REP. TORRES: And I want to interject. The SEC made the following statement in the Coinbase lawsuit. It said, “Declaring effective a form S1 registration statement does not constitute an SEC staff opinion on or an endorsement of the legality of an issue of underlying business.” So, when it comes to S1 registration, the SEC is asserting that it has no opinion of whether an issuer is complying with the very laws the SEC is charged with enforcing. That strikes me as strange. You know, it’s almost as if, suppose the SEC would approve the mafia as a public company but then say we have no opinion of the underlying legality of the business. As a lay person, that just strikes me as absurd. So, am I missing something, or…?

MR. GARRISON: No, I think that’s where the public interest finding comes in. And I think perhaps the other side of that coin is…

REP. TORRES: No pun intended, correct?

MR. GARRISON: Yes, is that you don’t want the SEC to take responsibility for what is in any filing, which is what I think is getting at – some of that language is getting at as well.

REP. TORRES: In an interview with New York Magazine, Chair Gensler said that everything but bitcoin is a security. Of the more than 200 listings on the Coinbase exchange, the SEC lawsuit only identifies 13 as unregistered securities. 13 out of more than 200 seems to contradict the Gensler doctrine that everything but Bitcoin is a security. Do you see a contradiction there?

MR. GARRISON: Yes. It would be nice to have clearer insights into what tokens, what digital assets the SEC believes are securities instead of seeing them piecemeal through enforcement actions.

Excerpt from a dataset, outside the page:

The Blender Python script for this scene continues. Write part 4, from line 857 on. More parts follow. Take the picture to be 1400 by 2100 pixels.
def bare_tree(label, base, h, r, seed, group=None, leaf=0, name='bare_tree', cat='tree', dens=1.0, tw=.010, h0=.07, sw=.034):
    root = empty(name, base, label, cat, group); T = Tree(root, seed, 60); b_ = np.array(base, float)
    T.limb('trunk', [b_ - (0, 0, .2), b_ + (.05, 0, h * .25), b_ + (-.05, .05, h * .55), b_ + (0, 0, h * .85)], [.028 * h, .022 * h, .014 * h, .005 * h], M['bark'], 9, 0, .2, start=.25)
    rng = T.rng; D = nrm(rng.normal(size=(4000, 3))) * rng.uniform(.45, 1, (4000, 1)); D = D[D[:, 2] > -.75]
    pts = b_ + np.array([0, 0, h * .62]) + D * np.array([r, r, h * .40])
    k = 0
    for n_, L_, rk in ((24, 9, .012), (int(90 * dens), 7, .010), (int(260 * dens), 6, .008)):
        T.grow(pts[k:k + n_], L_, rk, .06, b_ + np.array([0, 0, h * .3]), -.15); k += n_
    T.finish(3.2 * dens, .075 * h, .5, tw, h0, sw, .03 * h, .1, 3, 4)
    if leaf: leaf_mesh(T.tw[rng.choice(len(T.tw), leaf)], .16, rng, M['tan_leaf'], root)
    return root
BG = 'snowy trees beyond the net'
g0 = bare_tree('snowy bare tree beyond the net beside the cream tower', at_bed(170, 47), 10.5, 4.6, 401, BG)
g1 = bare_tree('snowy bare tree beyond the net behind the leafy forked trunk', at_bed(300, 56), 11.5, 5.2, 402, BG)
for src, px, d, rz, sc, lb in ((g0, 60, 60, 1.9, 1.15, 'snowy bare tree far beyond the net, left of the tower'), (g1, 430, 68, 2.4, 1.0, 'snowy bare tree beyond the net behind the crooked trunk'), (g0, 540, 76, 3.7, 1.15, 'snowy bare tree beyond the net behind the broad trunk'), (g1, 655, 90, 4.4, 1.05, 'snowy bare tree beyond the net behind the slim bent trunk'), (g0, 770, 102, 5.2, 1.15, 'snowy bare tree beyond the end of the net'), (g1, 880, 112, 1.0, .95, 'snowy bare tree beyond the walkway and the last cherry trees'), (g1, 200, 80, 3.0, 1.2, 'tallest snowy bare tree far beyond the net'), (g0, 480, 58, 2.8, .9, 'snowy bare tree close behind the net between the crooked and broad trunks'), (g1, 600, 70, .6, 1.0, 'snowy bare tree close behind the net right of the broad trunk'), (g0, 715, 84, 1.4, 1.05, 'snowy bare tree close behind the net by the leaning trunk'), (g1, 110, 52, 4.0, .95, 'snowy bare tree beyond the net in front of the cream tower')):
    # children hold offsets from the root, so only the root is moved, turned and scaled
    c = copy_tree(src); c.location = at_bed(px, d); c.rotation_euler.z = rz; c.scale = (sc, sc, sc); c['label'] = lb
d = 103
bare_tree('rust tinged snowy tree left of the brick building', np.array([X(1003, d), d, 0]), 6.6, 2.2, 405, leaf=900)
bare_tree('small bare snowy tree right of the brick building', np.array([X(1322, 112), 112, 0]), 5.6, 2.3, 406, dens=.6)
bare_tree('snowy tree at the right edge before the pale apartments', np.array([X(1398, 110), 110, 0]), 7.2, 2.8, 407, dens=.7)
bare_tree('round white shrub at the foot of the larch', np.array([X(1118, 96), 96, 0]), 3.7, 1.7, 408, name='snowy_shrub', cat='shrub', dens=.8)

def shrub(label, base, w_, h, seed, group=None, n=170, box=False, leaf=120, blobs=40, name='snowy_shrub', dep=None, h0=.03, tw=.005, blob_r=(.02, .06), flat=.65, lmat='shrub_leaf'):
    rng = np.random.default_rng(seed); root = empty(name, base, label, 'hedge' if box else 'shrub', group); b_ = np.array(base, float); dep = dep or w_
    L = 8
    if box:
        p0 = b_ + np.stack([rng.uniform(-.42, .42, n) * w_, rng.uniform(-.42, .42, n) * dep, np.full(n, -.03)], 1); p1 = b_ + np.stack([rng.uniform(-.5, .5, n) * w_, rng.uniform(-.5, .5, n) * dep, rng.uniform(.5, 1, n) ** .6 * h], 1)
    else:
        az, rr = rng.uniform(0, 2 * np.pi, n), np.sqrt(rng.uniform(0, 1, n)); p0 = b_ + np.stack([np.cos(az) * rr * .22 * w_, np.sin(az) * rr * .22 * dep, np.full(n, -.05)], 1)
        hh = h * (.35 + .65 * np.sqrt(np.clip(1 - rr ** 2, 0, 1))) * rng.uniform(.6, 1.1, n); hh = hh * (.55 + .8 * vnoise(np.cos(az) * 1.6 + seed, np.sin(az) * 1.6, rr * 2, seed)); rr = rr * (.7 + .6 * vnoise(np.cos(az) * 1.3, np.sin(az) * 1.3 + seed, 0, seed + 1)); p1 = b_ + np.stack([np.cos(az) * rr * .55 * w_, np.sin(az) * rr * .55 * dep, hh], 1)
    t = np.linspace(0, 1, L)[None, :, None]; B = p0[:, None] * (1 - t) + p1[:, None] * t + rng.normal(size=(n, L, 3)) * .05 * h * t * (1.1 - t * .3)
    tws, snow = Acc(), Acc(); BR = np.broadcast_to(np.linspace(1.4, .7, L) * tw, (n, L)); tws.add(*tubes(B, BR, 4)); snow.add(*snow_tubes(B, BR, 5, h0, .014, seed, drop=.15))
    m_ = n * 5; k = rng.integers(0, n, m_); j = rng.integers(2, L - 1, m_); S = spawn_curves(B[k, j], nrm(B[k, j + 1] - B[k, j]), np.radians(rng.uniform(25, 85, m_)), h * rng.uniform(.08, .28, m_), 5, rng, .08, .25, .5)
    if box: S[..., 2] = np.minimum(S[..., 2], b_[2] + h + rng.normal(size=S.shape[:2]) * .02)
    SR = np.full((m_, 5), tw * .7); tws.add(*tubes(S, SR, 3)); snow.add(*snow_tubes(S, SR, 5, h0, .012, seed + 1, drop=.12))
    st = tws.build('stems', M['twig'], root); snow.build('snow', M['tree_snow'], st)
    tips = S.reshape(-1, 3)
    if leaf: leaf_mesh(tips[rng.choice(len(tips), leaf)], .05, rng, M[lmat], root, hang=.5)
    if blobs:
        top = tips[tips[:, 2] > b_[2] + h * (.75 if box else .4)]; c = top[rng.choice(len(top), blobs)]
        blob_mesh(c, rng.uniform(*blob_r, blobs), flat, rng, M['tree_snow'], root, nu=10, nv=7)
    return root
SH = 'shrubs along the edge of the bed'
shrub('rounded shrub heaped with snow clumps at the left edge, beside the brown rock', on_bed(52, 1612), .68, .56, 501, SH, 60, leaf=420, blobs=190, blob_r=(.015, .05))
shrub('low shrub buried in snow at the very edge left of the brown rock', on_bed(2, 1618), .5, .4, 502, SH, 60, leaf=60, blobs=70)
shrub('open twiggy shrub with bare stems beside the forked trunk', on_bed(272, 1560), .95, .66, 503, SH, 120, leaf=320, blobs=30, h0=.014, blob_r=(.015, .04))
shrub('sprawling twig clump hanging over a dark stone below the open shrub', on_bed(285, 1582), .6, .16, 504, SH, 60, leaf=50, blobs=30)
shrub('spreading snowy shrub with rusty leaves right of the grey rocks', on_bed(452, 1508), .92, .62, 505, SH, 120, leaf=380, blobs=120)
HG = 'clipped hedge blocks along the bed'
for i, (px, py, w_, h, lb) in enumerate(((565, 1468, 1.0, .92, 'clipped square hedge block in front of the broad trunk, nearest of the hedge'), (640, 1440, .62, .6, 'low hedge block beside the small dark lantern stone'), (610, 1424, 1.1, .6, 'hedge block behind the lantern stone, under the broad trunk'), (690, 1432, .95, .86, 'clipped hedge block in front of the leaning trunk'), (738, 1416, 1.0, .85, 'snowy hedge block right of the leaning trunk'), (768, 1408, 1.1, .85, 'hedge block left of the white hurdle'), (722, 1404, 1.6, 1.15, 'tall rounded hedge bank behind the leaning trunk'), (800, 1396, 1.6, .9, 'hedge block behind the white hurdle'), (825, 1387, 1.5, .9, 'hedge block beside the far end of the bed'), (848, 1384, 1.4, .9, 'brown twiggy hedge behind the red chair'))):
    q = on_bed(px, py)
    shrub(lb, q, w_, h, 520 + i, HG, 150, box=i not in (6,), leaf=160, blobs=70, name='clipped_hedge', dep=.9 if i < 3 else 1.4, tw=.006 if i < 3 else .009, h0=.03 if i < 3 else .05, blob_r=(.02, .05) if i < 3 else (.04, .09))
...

REP. TORRES: The digital market structure discussion drafts provides for a safe harbor. And I see the need for Safe Harbor that protects good faith crypto companies, from arbitrary and capricious enforcement actions. But what about bad faith crypto companies? How do we prevent bad faith crypto companies from exploiting the safe harbor to prevent legitimate enforcement actions?

MR. GARRISON: So, included in the market structure bill are the typical anti-fraud protections that exists in both the Securities and commodities laws. So, whether a digital asset is sold through the new SEC exemption, the SECs robust antifraud authority would also apply there, and on the CFTC side if a digital commodity was sold or manipulated in a fraudulent way, the anti-fraud provisions of the CEA would apply as well.

REP. TORRES: And that a quick question about the applicability of securities law to secondary market transactions. Has there ever been a single statute or a single rule or regulation or a single court case that expressly affirms that the Howey Test applies to secondary market transactions?


REP. TORRES: Are you sure?

MR. GARRISON: To the best of my knowledge, yes.

REP. TORRES: Are you positive? My time has expired.